Il convient au préalable de préciser que l’acquisition de la date certaine requiert soit une mention dans un acte notarié, soit une attestation par un organe de l’administration publique – ne serait-ce qu’implicitement. Son acquisition s’opère donc d’une manière différente de celle du droit français qui confère en effet date certaine à un acte lors de son enregistrement, le jour de la mort d’un signataire ou lorsqu’il en est fait mention dans un acte authentique.
En droit polonais, afin d’obtenir une date certaine il peut s’avérer nécessaire de recourir à un acte notarié. Les cocontractants peuvent conclure le contrat sous la forme d’un acte authentique ou procéder à l’enregistrement notarié d’un acte sous seing privé à une date postérieure.
Cependant, l’acquisition de la date certaine par le biais d’un organe de l’administration est une hypothèse plus fréquente qu’il y paraîtrait à premier égard. A titre d’exemple, l’immatriculation d’une voiture auprès des organes compétents aura pour effet de procurer date certaine à son contrat de vente assorti d’une clause de réserve de propriété.
ii. Application
L’intérêt d’un contrat ayant une date certaine réside avant tout dans son opposabilité aux autres créanciers du débiteur.
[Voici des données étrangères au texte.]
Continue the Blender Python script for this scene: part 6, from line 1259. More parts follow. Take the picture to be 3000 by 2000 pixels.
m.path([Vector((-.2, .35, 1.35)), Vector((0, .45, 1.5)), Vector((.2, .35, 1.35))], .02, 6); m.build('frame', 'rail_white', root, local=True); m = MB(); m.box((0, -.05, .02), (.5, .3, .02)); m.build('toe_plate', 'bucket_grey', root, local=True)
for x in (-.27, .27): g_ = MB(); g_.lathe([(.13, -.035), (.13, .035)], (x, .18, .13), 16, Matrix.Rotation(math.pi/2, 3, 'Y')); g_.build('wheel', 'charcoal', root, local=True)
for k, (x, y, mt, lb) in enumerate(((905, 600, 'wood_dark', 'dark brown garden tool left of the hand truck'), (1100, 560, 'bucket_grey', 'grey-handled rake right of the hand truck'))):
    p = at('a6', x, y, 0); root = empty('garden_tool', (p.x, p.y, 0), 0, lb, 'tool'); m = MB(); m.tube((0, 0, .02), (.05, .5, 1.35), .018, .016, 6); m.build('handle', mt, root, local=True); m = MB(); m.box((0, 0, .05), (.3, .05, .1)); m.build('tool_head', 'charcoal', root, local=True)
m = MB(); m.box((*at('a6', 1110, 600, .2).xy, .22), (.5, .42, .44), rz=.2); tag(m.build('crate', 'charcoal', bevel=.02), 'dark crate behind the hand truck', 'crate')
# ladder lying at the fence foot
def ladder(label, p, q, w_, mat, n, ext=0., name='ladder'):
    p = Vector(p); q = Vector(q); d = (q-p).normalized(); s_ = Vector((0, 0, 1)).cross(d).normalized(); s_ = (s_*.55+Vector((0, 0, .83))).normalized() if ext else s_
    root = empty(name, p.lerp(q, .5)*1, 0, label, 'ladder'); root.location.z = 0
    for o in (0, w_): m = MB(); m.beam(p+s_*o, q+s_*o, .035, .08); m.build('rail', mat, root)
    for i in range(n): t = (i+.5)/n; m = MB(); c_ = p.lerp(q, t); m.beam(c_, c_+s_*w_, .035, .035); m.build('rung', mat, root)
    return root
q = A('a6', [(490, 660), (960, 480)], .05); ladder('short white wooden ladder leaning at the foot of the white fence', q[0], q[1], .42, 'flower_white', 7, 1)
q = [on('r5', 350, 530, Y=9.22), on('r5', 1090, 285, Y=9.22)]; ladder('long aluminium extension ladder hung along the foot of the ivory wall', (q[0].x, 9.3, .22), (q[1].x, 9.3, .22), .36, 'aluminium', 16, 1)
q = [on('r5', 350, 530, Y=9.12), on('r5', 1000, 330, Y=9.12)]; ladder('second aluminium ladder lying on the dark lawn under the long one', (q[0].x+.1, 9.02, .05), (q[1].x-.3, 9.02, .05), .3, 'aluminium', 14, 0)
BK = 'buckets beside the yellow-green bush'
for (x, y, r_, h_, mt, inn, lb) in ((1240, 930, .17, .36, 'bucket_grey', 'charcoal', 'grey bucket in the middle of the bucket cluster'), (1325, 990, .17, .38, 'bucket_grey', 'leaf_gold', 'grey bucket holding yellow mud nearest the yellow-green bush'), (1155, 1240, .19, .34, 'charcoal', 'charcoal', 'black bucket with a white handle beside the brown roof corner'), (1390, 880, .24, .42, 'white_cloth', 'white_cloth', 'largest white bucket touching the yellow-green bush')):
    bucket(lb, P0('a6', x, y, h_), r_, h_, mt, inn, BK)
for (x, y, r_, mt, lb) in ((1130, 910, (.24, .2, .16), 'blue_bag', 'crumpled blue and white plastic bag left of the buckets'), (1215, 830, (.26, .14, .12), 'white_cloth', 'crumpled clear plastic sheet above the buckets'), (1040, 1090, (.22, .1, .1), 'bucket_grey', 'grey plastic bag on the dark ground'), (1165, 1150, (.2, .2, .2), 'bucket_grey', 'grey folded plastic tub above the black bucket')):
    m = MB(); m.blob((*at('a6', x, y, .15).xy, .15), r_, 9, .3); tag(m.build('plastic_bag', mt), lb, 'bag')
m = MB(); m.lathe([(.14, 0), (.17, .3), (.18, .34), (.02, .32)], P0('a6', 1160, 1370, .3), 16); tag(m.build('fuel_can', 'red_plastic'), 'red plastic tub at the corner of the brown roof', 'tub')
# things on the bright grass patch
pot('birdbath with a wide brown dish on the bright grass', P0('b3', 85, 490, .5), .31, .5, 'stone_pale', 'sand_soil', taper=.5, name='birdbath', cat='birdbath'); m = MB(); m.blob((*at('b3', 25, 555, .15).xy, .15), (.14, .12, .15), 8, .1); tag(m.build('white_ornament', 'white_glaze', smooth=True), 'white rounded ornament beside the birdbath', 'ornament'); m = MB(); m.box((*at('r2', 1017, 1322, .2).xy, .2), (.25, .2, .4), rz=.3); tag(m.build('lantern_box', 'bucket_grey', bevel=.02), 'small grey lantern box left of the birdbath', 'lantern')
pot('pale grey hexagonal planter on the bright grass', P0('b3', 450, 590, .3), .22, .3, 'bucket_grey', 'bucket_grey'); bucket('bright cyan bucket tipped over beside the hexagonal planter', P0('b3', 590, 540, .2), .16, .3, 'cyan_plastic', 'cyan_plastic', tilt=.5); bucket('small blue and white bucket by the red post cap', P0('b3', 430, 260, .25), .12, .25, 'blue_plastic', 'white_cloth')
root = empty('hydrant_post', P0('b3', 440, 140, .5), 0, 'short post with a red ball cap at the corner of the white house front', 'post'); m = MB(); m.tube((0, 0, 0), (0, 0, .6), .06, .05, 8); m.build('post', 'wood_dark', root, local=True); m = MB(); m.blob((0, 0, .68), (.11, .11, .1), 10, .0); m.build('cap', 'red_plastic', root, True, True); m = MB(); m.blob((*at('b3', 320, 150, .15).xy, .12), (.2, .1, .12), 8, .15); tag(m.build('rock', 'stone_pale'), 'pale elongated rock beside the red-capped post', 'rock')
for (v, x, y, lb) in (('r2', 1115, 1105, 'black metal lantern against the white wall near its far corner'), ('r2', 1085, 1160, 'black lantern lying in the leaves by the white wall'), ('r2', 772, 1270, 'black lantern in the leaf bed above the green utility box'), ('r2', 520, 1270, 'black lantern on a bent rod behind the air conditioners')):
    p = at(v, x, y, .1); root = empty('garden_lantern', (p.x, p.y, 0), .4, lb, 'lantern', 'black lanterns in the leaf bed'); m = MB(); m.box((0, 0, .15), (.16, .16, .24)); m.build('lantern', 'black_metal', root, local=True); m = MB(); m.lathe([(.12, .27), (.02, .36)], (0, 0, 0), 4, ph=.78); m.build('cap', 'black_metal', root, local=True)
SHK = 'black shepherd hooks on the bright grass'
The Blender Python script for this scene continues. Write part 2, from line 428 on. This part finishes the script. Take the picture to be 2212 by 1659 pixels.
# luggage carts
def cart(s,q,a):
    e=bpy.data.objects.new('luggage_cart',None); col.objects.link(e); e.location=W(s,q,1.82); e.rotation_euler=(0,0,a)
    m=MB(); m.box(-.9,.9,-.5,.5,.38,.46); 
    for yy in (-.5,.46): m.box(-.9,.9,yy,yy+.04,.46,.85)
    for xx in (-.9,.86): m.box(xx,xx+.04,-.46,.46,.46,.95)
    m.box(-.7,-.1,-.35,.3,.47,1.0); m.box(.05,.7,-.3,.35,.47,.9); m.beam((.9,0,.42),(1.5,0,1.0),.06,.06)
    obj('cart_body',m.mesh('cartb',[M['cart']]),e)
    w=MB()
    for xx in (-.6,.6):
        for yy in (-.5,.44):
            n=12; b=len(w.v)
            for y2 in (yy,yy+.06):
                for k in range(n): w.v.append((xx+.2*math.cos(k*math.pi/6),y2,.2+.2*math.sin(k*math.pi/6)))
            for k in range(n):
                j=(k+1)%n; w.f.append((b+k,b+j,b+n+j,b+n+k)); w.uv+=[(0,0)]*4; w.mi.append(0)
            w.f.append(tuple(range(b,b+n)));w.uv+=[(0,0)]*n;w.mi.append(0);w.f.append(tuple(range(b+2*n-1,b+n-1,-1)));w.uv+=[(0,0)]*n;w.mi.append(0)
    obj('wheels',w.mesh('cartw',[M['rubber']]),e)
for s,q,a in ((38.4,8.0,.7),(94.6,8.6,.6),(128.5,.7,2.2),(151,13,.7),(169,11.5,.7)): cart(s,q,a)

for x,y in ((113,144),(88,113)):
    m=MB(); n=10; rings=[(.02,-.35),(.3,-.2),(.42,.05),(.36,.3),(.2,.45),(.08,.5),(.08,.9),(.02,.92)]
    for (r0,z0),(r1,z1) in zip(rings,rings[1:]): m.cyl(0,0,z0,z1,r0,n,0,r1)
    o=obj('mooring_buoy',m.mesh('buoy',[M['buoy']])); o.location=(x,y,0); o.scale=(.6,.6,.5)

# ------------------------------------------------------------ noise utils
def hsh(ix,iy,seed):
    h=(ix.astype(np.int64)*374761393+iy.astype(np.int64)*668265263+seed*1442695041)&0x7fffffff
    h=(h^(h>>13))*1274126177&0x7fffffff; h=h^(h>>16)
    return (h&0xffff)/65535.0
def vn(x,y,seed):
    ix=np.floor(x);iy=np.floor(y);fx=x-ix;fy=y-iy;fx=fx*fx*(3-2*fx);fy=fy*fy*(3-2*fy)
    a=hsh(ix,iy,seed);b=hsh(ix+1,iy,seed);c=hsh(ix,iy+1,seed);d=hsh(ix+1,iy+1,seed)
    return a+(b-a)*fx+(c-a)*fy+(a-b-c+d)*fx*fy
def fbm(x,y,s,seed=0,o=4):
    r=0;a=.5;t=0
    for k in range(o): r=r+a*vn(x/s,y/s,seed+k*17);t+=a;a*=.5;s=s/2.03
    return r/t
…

Etant par tous reconnue comme étant la propriété du vendeur, la marchandise se trouve hors de portée d’une procédure de recouvrement de créances intentée par un autre créancier
Toutefois, eu égard aux règles du code civil polonais, il convient de garder à l’esprit que la clause de réserve de propriété, même assortie d’une date certaine, ne protège pas le vendeur contre le risque de revente de sa marchandise aux tiers, à condition qu’ils soient de bonne foi.
En effet, en vertu de la présomption de bonne foi dans les relations contractuelles, le créancier doit démontrer que le débiteur a vendu la marchandise à un tiers qui connaissait ou aurait dû connaître l’existence de la clause de réserve de propriété.
En toute circonstance, le créancier reste toutefois en mesure de revendiquer le paiement intégral du prix de la marchandise revendue.
B. L’opposabilité en procédure collective
Il ressort des dispositions du droit polonais des procédures collectives que les biens qui demeurent la propriété du vendeur ne font pas partie de l’actif du débiteur en difficulté. Bien évidemment, conformément à ce qui a été démontré préalablement, l’opposabilité aux tiers dépend de l’existence de la date certaine.
Dès lors, les intérêts du bénéficiaire d’une clause de réserve de propriété opposable aux tiers se trouvent mieux protégés que ceux des créanciers bénéficiaires d’une sûreté (gage, nantissement, etc.). Ces derniers peuvent en effet voir leurs créances satisfaites uniquement à l’issue de la procédure collective, par définition incertaine.
Force est donc de constater que la clause de réserve de propriété, nécessairement assortie d’une date certaine, demeure le meilleur moyen dont dispose le vendeur pour se prémunir contre la survenance d’une procédure collective.